Symposium – “The Political Forest in the Era of Green Neoliberalism”

Jennifer A. Devine (Texas State University; devine@txstate.edu) and Jenny A. Baca (Environmental Incentives; jbaca@enviroincentives.com)

Forthcoming in Antipode 52(4) this July, and available online now, “The Political Forest in the Era of Green Neoliberalism” is a collection of eight articles that explores how neoliberal capitalism, sustainable development, and biodiversity conservation have remade forests as political-ecological entities. The symposium was organized by Jennifer Devine and Jenny Baca and includes contributions from Catherine Corson, Kiran Asher, Martin Lucas and Nancy Peluso, Ester Marijnen and Judith Verweijen, Jennifer Devine, David Wrathall, Nate Currit, Beth Tellman and Yunuen Reygadas Langarica, Tim Forsyth, and Jenny Goldstein. It closes with an Afterword by Nancy Peluso and Peter Vandergeest.

This collection builds on Peluso and Vandergeest’s theorization of “the political forest” elaborated through 30 years of collaborative research in Southeast Asia.

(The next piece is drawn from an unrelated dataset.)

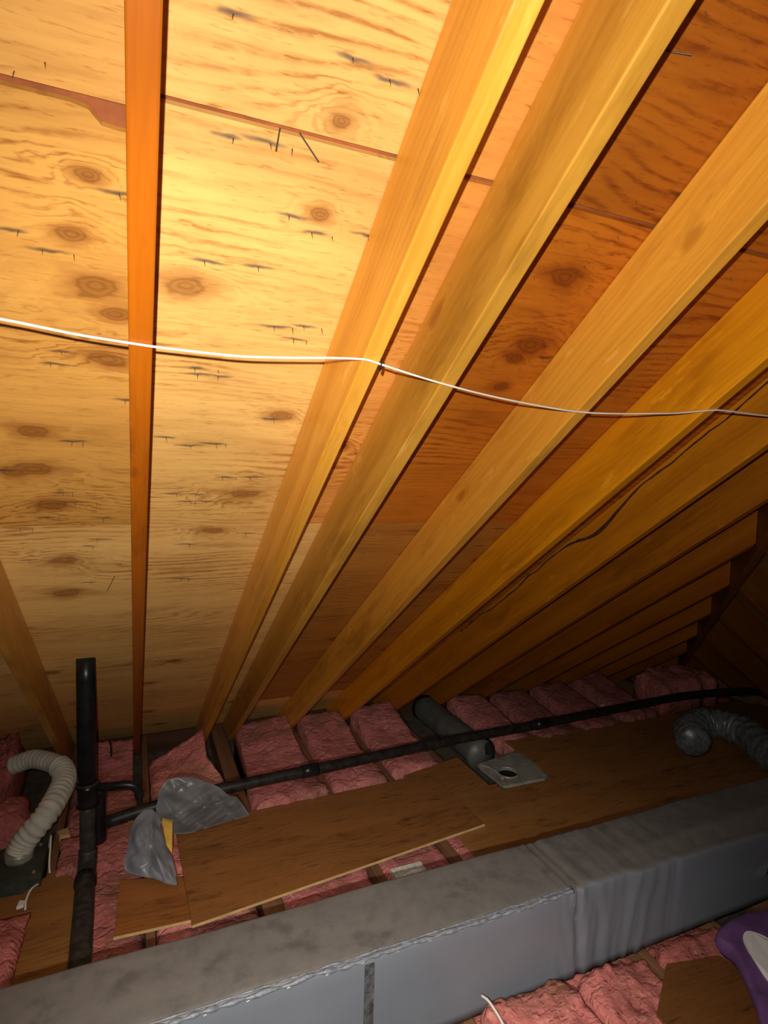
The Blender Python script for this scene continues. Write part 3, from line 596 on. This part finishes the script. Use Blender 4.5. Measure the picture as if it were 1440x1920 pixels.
# long drain pipe running right
dp = [(-0.13, 3.03, 0.17), (0.111, 3.03, 0.205), (0.43, 3.04, 0.226), (1.08, 3.08, 0.222), (1.85, 3.16, 0.202), (2.49, 3.18, 0.194), (3.50, 3.20, 0.2), (4.10, 3.21, 0.195), (4.75, 3.16, 0.165), (5.0, 3.15, 0.09)]
P2 = empty('drain_pipe', (2.0, 3.1, 0.1), 'long black drain pipe running right from the vent stack above the boards', 'pipe')
pp = smoothpath(dp, 8); v, f = tube(pp, 0.030, 16); mk('pipe_run', v, f, M['pipe'], P2, smooth=True)
for a in (0.93, 2.55):
    i = min(range(len(pp)), key=lambda k: abs(pp[k].x - a)); q = pp[i]; d = (pp[i + 1] - pp[i - 1]).normalized()
    v, f = tube(lin(q - d * 0.05, q + d * 0.05, 2), 0.0355, 16); mk('pipe_coupling', v, f, M['black'], P2, smooth=True)
v, f = box(-0.035, 0.035, 3.0, 3.06, 0.0, 0.168); o = mk('support_block', v, f, M['joist'], P2); o['label'] = 'wooden block under the drain pipe'

# ------------------------------------------------------------------ grey round duct and metal flange plate
P = empty('round_duct', (2.13, 3.5, -0.03), 'dull grey round exhaust duct in a joist bay behind the metal flange plate', 'duct')
v, f = tube(lin((2.122, 4.04, 0.052), (2.122, 3.175, 0.052), 12), 0.097, 28, lambda i, a: 1.03 if i % 6 == 0 else 1.0); mk('duct_pipe', v, f, M['greyduct'], P, smooth=True)
v, f = tube(smoothpath([(2.14, 3.25, 0.10), (2.16, 3.21, 0.115), (2.175, 3.185, 0.10), (2.18, 3.175, 0.06)], 4), 0.036, 20); mk('end_elbow', v, f, M['dark'], P, smooth=True)
P = empty('flange_plate', (2.21, 2.97, 0.014), 'square metal flange plate with a round hole, set in the notch of the plywood board', 'fan housing')
qd = [Vector((2.03, 3.10, 0.045)), Vector((2.039, 2.812, 0.045)), Vector((2.372, 2.802, 0.045)), Vector((2.408, 3.155, 0.045))]
hc, hr = Vector((2.155, 2.935, 0.045)), 0.064; v, f = [], []; n = 40
for lvl in range(3):
    for k in range(n):
        an = 2 * math.pi * k / n; d = Vector((math.cos(an), math.sin(an), 0))
        if lvl == 0:
            best = 9
            for i in range(4):
                a, b = qd[i], qd[(i + 1) % 4]; e = b - a; den = d.x * e.y - d.y * e.x
                if abs(den) > 1e-9:
                    w = a - hc; t = (w.x * e.y - w.y * e.x) / den; s_ = (w.x * d.y - w.y * d.x) / den
                    if t > 0 and -1e-6 <= s_ <= 1 + 1e-6: best = min(best, t)
            v.append(hc + d * best)
        elif lvl == 1: v.append(hc + d * hr)
        else: v.append(hc + d * hr + Vector((0, 0, -0.03)))
for lvl in range(2):
    for k in range(n): f.append([lvl * n + k, lvl * n + (k + 1) % n, (lvl + 1) * n + (k + 1) % n, (lvl + 1) * n + k])
k0 = len(v)
for k in range(n): p = v[k]; v.append(p + Vector((0, 0, -0.018)))
for k in range(n): f.append([k, (k + 1) % n, k0 + (k + 1) % n, k0 + k])
for q in qd: v.append(q)
mk('plate', v, f, M['galv'], P)
v, f = tube([hc + Vector((math.cos(a) * hr, math.sin(a) * hr, 0.002)) for a in [2 * math.pi * k / 40 for k in range(41)]], 0.0055, 8); mk('hole_rim', v, f, M['galv'], P, smooth=True)
v, f = tube([(hc.x, hc.y, 0.03), (hc.x, hc.y, -0.05)], hr - 0.002, 24); mk('hole_recess', v, f, M['dark'], P)
v, f = box(2.045, 2.36, 2.83, 3.08, 0.0145, 0.0265); mk('plate_base', v, f, M['dark'], P)
for a, b in ((2.06, 2.84), (2.35, 2.83), (2.37, 3.12), (2.06, 3.07)):
    v, f = tube([(a, b, 0.044), (a, b, 0.048)], 0.006, 10); mk('screw', v, f, M['galv'], P)
v, f = tube(smoothpath([(2.035, 3.09, 0.05), (2.075, 3.00, 0.056), (2.082, 2.94, 0.056), (2.075, 2.87, 0.05)], 4), 0.006, 8); mk('raised_rib', v, f, M['galv'], P, smooth=True)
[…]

In 2015, they identified an understudied “fourth moment” in political forestry, characterized by the entry of non-state actors into forest management and global conservation imperatives. The symposium argues that transformations in global ecologies and governance driven by “green neoliberalism” have reworked the rationalities and technologies of forestry, as well as the moral, scientific, and territorial claims they enable.

The papers explore how contested practices of territorialization, governance, knowledge production and subject formation in contemporary political forests are remaking socio-natures in Colombia, the Democratic Republic of Congo, Guatemala, Indonesia, Thailand, Madagascar, and Singapore. In doing so, they illustrate how the analytic and comparative methodology of the “political forest” remains central to identifying ways of achieving more environmentally and socially just forestry futures.

The Afterword by Peluso and Vandergeest provides a useful guide for students and scholars to engage with this analytical framework. They describe the intellectual and empirical contexts shaping their thinking, fieldwork, and methodology, and reveal the processes and relationships through which they learned to see and write the political forest. Their piece offers new reflections on forest materialities, the limits of green neoliberalism, and the ways violence (re)produces political forests in ever-evolving ways.